The Union took the matter to the Labour Court which found that the employee is a workman as defined under the Act and industrial dispute is validly raised. With regard to the enquiry, it found that enquiry was fair and proper and findings are not perverse, but the Labour Court set aside the enquiry report on the ground that the enquiry officer was biased as enquiry was conducted by an employee of the Corporation and he also made certain observations against the workman , which were not necessary for considering whether there was misconduct or not.   The Labour Court, thereafter, posted the case for fresh evidence.

The witnesses examined in the enquiry were again examined. Labour Court re-appraised the evidence and found that the charges were not proved and hence the punishment imposed was set aside by the award.

The Original petition filed by the Management against the Labour Court award was dismissed by the Single Judge of the Kerala High Court holding that the Labour Court had the jurisdiction to go into all the aspects of the case and come to a conclusion based on evidence and other materials.

A Writ Appeal was filed before the Division bench by the Management   submitting that the Labour Court having found that the enquiry conducted was fair and proper, there was no scope for re-appraising the evidence or to consider the adequacy of punishment. Further, the Labour Court had erred in holding that since enquiry was conducted by an officer of the Management, the enquiry was vitiated and also because he made some observations against the workman that did affect the validity of the enquiry. The Division Bench accepted the above stand.

Questioning correctness of the conclusions of the Division Bench, an appeal was filed by the General Secretary of the Union before the Hon'ble Supreme Court.

The Supreme Court observed that the finding of the Labour Court that enquiry was vitiated because it was conducted by an officer of the Management cannot be sustained in view of the following decisions:

•  Delhi Cloth and General Mills Co. Ltd. v. Labour Court [(1970) 1 LLJ 23] - Merely because the Enquiry Officer is an employee of the Management it cannot lead to the assumption that he is bound to decide the case in favour of the Management.

  • Saran Motors (P) Ltd. v. Vishwanath [(1964) II LLJ 139]:"It is well-known that enquiries of this type are generally conducted by officers of the employer companies and in the absence of any special bias attributable of a particular officer, it has never been held that the enquiry is bad just because it is conducted by an officer of the employer."

As regards the other ground found by the Labour Court against the enquiry officer that he made some unnecessary observations and, therefore, he was biased, the Supreme Court while holding that the same cannot vitiate the order of the Enquiry officer noted:-

•  the plea that enquiry officer was biased was not raised during the enquiry or pleadings before the Labour Court or in earlier proceedings before the High Court. The bias of the enquiry officer has to be specifically pleaded and proved before the adjudicator.

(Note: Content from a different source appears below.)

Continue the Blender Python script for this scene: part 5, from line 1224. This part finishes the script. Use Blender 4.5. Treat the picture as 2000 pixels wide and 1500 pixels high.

•  Further, the Labour Court itself found that the enquiry officer relied on the evidence adduced in the enquiry and its findings were not perverse. After such a finding, even if he has stated some unwarranted observations, it cannot be stated that report is biased.

•  In Tata Engineering and Locomotive Co. Ltd. v. S.C. Prasad [(1969) 3 SCC 372] it was held that : "Industrial Tribunals, while considering the findings of domestic enquiries, must bear in mind that persons appointed to hold such enquiries are not lawyers and that such enquiries are of a simple nature where technical rules as to evidence and procedure do not prevail. Such findings are not to be lightly brushed aside merely because the enquiry officers, while writing their reports, have mentioned facts which are not strictly borne out by the evidence before them."

The Supreme Court while concluding that the order of the High Court does not suffer from any infirmity observed:-

•  Section 11A of the Act gives ample power to the Labour Court to re-appraise the evidence adduced in the enquiry and also sit in appeal over the decision of the employer in imposing punishment. However, Section 11A of the Industrial Disputes Act is only applicable in the case of dismissal or discharge of a workman as clearly mentioned in the Section itself.

•  Since Section 11A is not applicable in the present case, Labour Court has no power to re-appraise the evidence to find out whether the findings of the enquiry officer are correct or not or whether the punishment imposed is adequate or not.

•  Although Labour Court can interfere if the findings are perverse, since in the present case there is a clear finding that the findings are not perverse and principles of natural justice were complied with while conducting enquiry, the Labour Court ought not to have interfered with the finding and re-appraised the evidence.

•  Finally, since the Labour Court found that the enquiry is fair and proper, in the absence of any allegations of victimization or unfair labour practice, it had no power to interfere with the punishment imposed.

The appeal was dismissed as being sans merit.